Friday, April 4, 2008

to everything - turn turn turn

Long train rides fill me with a certain melancholy. They are times of introspection, of reflection on the things that I have done, the decisions I have made. Reflection on who I am as a person and who I wish myself to be. We are none of us perfect, that is certain – and when faced with our greatest fear we are all vulnerable, and naked. It is not a time of confession for me – I do not believe in sin, only human faltering. Human misunderstanding. Human miscommunication. These long train rides are more of a cleansing – a dusting off, a shaking of the sheets. I find it helps me breath better.

Regret is perhaps the one thing I fear above all else – I would rather not have it in my life. I have tried to live without it, and have acted to shield myself from it. Perhaps because of this I tend to dwell on things and over-analyze situations, perhaps because of this I am more cautious in my ways. I don’t know – but this way has brought me here, and I am happy with the view.

I think back on all the friends I’ve had, their faces reflected in the window some sharper than others. I think back on all the women I’ve known, and remember their touch some softer than others. I think back on some of the pain I’ve caused people, and some of the joy. I grimace at times – at times I smile.
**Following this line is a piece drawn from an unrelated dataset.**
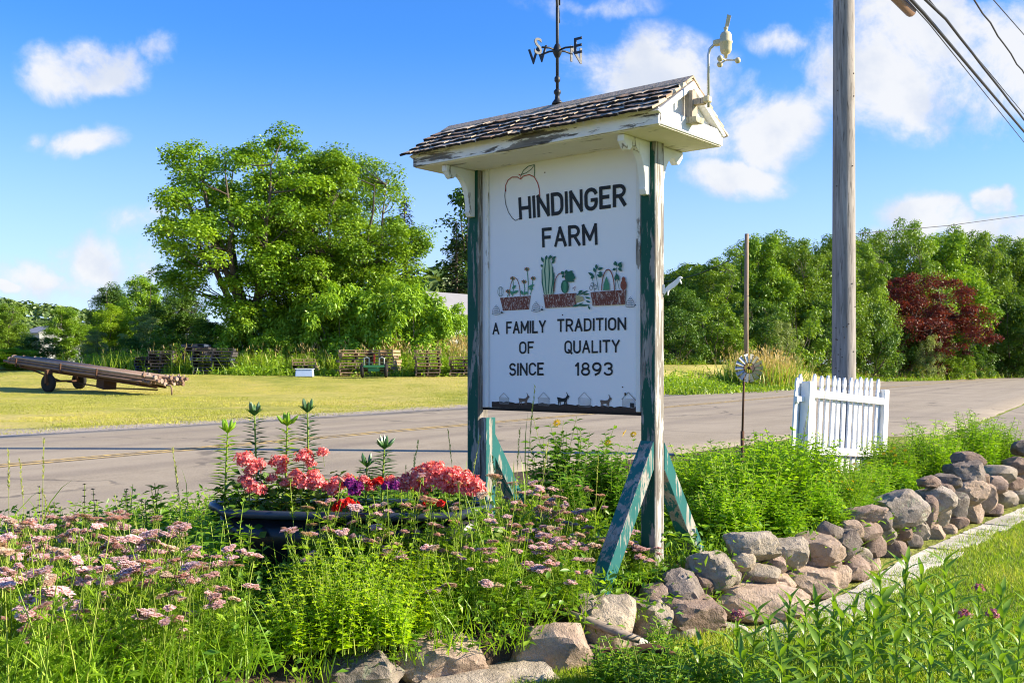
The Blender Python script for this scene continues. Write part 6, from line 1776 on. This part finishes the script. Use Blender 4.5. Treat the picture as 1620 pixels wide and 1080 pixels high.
# tall sunflower-like perennial behind the sign
def perennial(seed, h, w_, n_, L, Wd, mats, pairs=9, flowers=0, lean=.25):
    f = Fol(seed); r = f.r
    for i in range(n_):
        a = r.rand() * 6.283; q = w_ / 2 * math.sqrt(r.rand())
        hh = h * (.6 + .45 * r.rand()) * (1 - .3 * (q / (w_ / 2)) ** 2)
        leafy_stem(f, r, (q * .6 * math.cos(a), q * .6 * math.sin(a), 0), hh, pairs, L, Wd, lean, sizefn=lambda t: 1.15 - .55 * t, tint=.3 + .4 * r.rand(), rad=.004)
    return f.mesh('foliage', mats)
f_ = Fol(870); r = f_.r; a = np.arange(12) * .5236
f_.leaves(np.column_stack([np.cos(a), np.sin(a), 0 * a]) * .006, np.column_stack([np.cos(a), np.sin(a), .2 + 0 * a]), np.tile([0, 0, 1.0], (12, 1)), .026, .010, 0)
f_.leaves(np.column_stack([np.cos(a), np.sin(a), 0 * a]) * .004 + np.array([0, 0, .003]), np.column_stack([np.cos(a), np.sin(a), 1.5 + 0 * a]), np.tile([0, 0, 1.0], (12, 1)), .010, .006, 0, tint=0)
DAISY = f_.mesh('flower', [F_YEL])
HP = [perennial(880 + i, .95, .55, 38, .115, .055, [L_PERD, L_STEM], 11) for i in range(2)]
for i, (px, Y, topy) in enumerate(((880, 7.1, 655), (935, 7.0, 668), (978, 6.9, 690), (905, 6.6, 715))):
    p = at(px, topy, Y); k = (p.z - BED_Z) / .95
    t = thing('helianthus_plant', ('tall leafy yellow flowered plant behind the sign panel, leftmost stems', 'tall leafy yellow flowered plant behind the middle of the sign', 'leafy yellow flowered plant next to the right sign post', 'lower leafy plant in front of the tall ones behind the sign')[i], 'plant', (p.x, Y, BED_Z), i * 2.0)
    t.scale = (k, k, k); inst('foliage', HP[i % 2], t)
    bpy.context.view_layer.update()
    for (fx, fy) in (((881, 669),), (), ((988, 685), (1002, 687), (962, 700)), ())[i]:
        inst('flower', DAISY, t, t.matrix_world.inverted() @ at(fx, fy, Y - .06), (R(60), 0, random.uniform(-.6, .6)), 1.3)

# green mounds along the wall at the right
PER = [perennial(900 + i, .62, .80, 120, .074, .036, [L_PER, L_STEM], 12, lean=.35) for i in range(4)]
PERN = [perennial(910 + i, .62, .80, 120, .085, .017, [L_PER, L_STEM], 14, lean=.35) for i in range(2)]
for i, (px, Y, topy, wd, nar, lb) in enumerate((
        (1120, 7.3, 708, 1.0, 0, 'leafy green clump just right of the right sign post'), (1175, 6.9, 712, 1.0, 0, 'bright green clump in front of the rusty windmill stake'), (1235, 7.2, 688, 1.05, 0, 'bright leafy clump left of the picket gate'),
        (1150, 6.5, 760, .85, 0, 'low bright clump above the boulders right of the sign'), (1215, 6.75, 765, .9, 0, 'low yellow green clump over the middle of the wall'), (1270, 7.2, 742, .95, 0, 'yellow green clump in front of the left gate post'),
        (1280, 8.6, 690, 1.0, 0, 'green clump at the foot of the left gate post'), (1325, 7.8, 735, .95, 1, 'fine leaved green clump in front of the gate pickets'), (1290, 7.0, 780, .8, 0, 'low clump at the wall edge below the gate'), (1365, 8.4, 722, .9, 1, 'fine leaved clump with yellow buds below the right gate post'),
        (1345, 7.6, 775, .7, 1, 'low fine clump behind the lichen covered boulder'), (1420, 9.3, 694, .9, 1, 'clump right of the gate behind the lichen covered boulder'), (1470, 9.6, 668, 1.0, 1, 'tall fine leaved clump right of the picket gate'), (1535, 10.6, 650, 1.05, 1, 'tallest fine leaved clump near the end of the wall'),
        (1580, 11.2, 664, 1.0, 1, 'last fine leaved clump at the end of the bed by the driveway'), (1410, 8.9, 728, .8, 0, 'bright low clump behind the wall right of the gate'), (1500, 10.0, 700, .85, 0, 'bright low clump behind the big dark wall stone'), (1090, 6.9, 770, .6, 0, 'small dark clump between the sign braces'), (1395, 9.6, 690, .8, 0, 'green clump touching the right gate post'), (1205, 8.0, 690, .9, 0, 'green clump behind the bright ones by the windmill stake'),
        (1105, 9.2, 706, .9, 0, 'green clump by the road just right of the sign brace'), (1150, 9.8, 700, .9, 0, 'green clump against the road left of the windmill stake'), (1205, 10.2, 692, .9, 0, 'green clump against the road right of the windmill stake'), (1245, 9.4, 690, .9, 0, 'green clump behind the latch side of the gate'), (1072, 8.4, 722, .8, 0, 'green clump behind the right sign post'))):
    p = at(px, topy, Y); k = 1.10 * (p.z - BED_Z) / .62
    t = thing('perennial_clump', lb, 'plant', (p.x, Y, BED_Z - .02), i * 1.1); t.scale = (wd, wd, k)
    inst('foliage', PERN[i % 2] if nar else PER[i % 4], t)
    if i in (7, 9, 11):
        bpy.context.view_layer.update()
        for q in range(7): inst('flower', DAISY, t, t.matrix_world.inverted() @ at(px + random.uniform(-24, 24), topy + random.uniform(10, 40), Y - .25), (R(50), 0, 0), .7)

# mint, salvia and seeding grasses at the left
MIN = [perennial(930 + i, .55, .22, 6, .075, .04, [L_MINT, L_STEM], 9, lean=.15) for i in range(3)]
for i, (px, Y, topy, lb) in enumerate(((250, 5.6, 748, 'tall leafy weed standing above the salvia against the road'), (195, 5.4, 780, 'leafy weed among the salvia spikes'), (130, 5.3, 788, 'leafy green plant between two dark salvia spikes'), (300, 5.2, 800, 'leafy weed left of the black tub'),
        (362, 4.9, 800, 'tall mint stem in front of the left end of the tub'), (330, 4.8, 820, 'mint stems just left of the tub end'), (400, 4.9, 815, 'mint stem in front of the tub rim'), (290, 4.6, 850, 'bushy mint plant beside the yarrow drift'), (345, 4.5, 880, 'mint plant in the dark gap below the tub'), (415, 4.6, 905, 'shaded mint plant in the dark gap left of the oregano'), (435, 4.3, 1000, 'shaded low plant at the bottom left of the oregano'), (240, 5.0, 800, 'leafy weed behind the left yarrow drift'), (30, 5.2, 800, 'leafy weed at the left edge of the bed'), (85, 5.5, 800, 'leafy weed under the dark salvia at the left'), (215, 5.9, 772, 'leafy weed at the roadside left of the tall one'),
        (585, 5.0, 782, 'leafy stem in front of the petunias hiding the tub rim'), (640, 4.98, 785, 'leafy stem in front of the magenta petunias hiding the tub rim'), (700, 4.98, 782, 'leafy stem hiding the tub rim below the right geraniums'), (755, 5.0, 785, 'leafy stem hiding the right end of the tub'), (520, 4.95, 812, 'leafy stem low in front of the tub rim'),
        (455, 4.15, 1010, 'shaded leafy plant low in front of the oregano'), (395, 4.0, 985, 'leafy plant at the bottom between yarrow and oregano'), (420, 3.95, 1030, 'dark leafy plant at the very bottom left of the front boulder'), (350, 3.9, 960, 'leafy mint plant in the yarrow drift edge'), (720, 4.72, 1000, 'leafy plant right of the oregano above the tan boulder'), (790, 4.75, 985, 'leafy plant above the gap between the front boulders'), (850, 4.85, 975, 'leafy plant behind the big pointed pink boulder'), (640, 4.42, 1010, 'leafy plant under the right side of the oregano'), (555, 4.38, 1015, 'leafy plant behind the lichen spotted front boulder'))):
    p = at(px, topy, Y); k = 1.1 * (p.z - BED_Z) / .55
    t = thing('mint_plant', lb, 'plant', (p.x, Y, BED_Z), i * 1.9); t.scale = (max(.7, k), max(.7, k), k); inst('foliage', MIN[i % 3], t)
BRD = [perennial(1010 + i, .45, .26, 6, .13, .045, [L_PER, L_STEM], 6, lean=.3) for i in range(2)]
for i, (px, Y, topy, lb) in enumerate(((150, 3.9, 930, 'broad leaved yellow green plant in the middle of the left yarrow drift'), (110, 3.6, 985, 'broad leaved plant low in the left yarrow drift'), (215, 4.4, 850, 'broad leaved plant behind the left yarrow drift'), (260, 4.3, 880, 'broad leaved plant between the left yarrow drift and the mint'), (20, 3.7, 960, 'broad leaved plant at the left edge low in the yarrow'), (185, 3.4, 1040, 'broad leaved plant at the bottom of the left yarrow drift'), (300, 3.7, 985, 'broad leaved plant at the right edge of the left yarrow drift'), (560, 4.9, 850, 'broad leaved plant behind the oregano'), (900, 5.3, 870, 'broad leaved plant in the yarrow in front of the right brace'))):
    p = at(px, topy, Y); k = max(.45, (p.z - BED_Z) / .45)
    t = thing('broad_leaf_plant', lb, 'plant', (p.x, Y, BED_Z), i * 1.9); t.scale = (k, k, k); inst('foliage', BRD[i % 2], t)
def salvia(seed, h):
    f = Fol(seed); r = f.r
    pth = stem_path(r, h, .12); f.tube(pth, .0022, 3, 1)
    leafy_stem(f, r, (0, 0, 0), h * .55, 5, .05, .018, .2, 2, 1)
    for k in range(8):
        t = .55 + .44 * k / 7; b_ = np.array([np.interp(t, np.linspace(0, 1, 5), pth[:, i]) for i in range(3)]); n_ = 9
        a = r.rand(n_) * 6.283; f.leaves(np.tile(b_, (n_, 1)), np.column_stack([np.cos(a), np.sin(a), .5 + .3 * r.randn(n_)]), np.tile([0, 0, 1.0], (n_, 1)), .017 * (1.2 - .6 * (t - .5)), .009, 0)
    return f.mesh('spike', [F_SAL, L_STEM, L_MINT])
SAL = [salvia(950 + i, .6) for i in range(3)]
for i, (px, Y, topy) in enumerate(((62, 5.3, 768), (70, 5.4, 790), (131, 5.5, 763), (155, 5.6, 772), (206, 5.6, 772), (212, 5.7, 782), (230, 5.5, 790), (160, 5.3, 790), (100, 5.6, 795), (240, 5.7, 786), (270, 5.6, 800), (185, 5.7, 795))):
    p = at(px, topy, Y); k = (p.z - BED_Z) / .6
    t = thing('salvia_stem', 'dark purple salvia flower spike rising against the road at the left', 'flower', (p.x, Y, BED_Z), i * 1.7, 'salvia spikes at the left'); t.scale = (1, 1, k); inst('spike', SAL[i % 3], t)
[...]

And again I feel that heaviness of time like an iron shawl around my shoulders, pressing. I look from the window and see things passing by. I see all the streets I will never walk, look through windows into rooms I will never pace. There is a park I will never run, there a café in which I will never write. They are silly thoughts, I know – pointless. But still they haunt me.

Then the train pulls into the station, and I close my eyes and breathe in deeply and feel that much lighter.

And the doors open. And I step outside.

3 comments:

Anonymous said...

Didn't Nina tell you that long train rides were put in to let you catch up with your sleep and to rest your legs for further walking?

Since we are on pensive mood, I found this written on the front page of one of my books - The Passion of Emily Dickinson. It is in my hand writing and the date was Feb 1995. I had no idea from where I got this poem. Strange.
Anyway, here it is:

When an unattached morning comes my way,
I live it in silence -
the exact amount as Life would yield,
Penned by words of posey,
my mind, as free as my body is not.

My solitude is not costless -
It is not weight free.
But the cost is negligible,
the price is insignificant.
Stand next to what I reap,
The gain - all mine.

(I notice that I had originally wrote down "pin by words of Posey" and then there was a later correction in a different pen to the word Pin - I changed it to Pinned. Didn't quite make sense. Shouldn't it be Penned?)

Hope I hadn't written this myself!!

mom

Anonymous said...

Hi gege: on second thought, I guess the word Pinned is still correct.

Anonymous said...

Hey Andrew, nice blog you have here. Prague looks like fun! Hope you and Nina have a great time.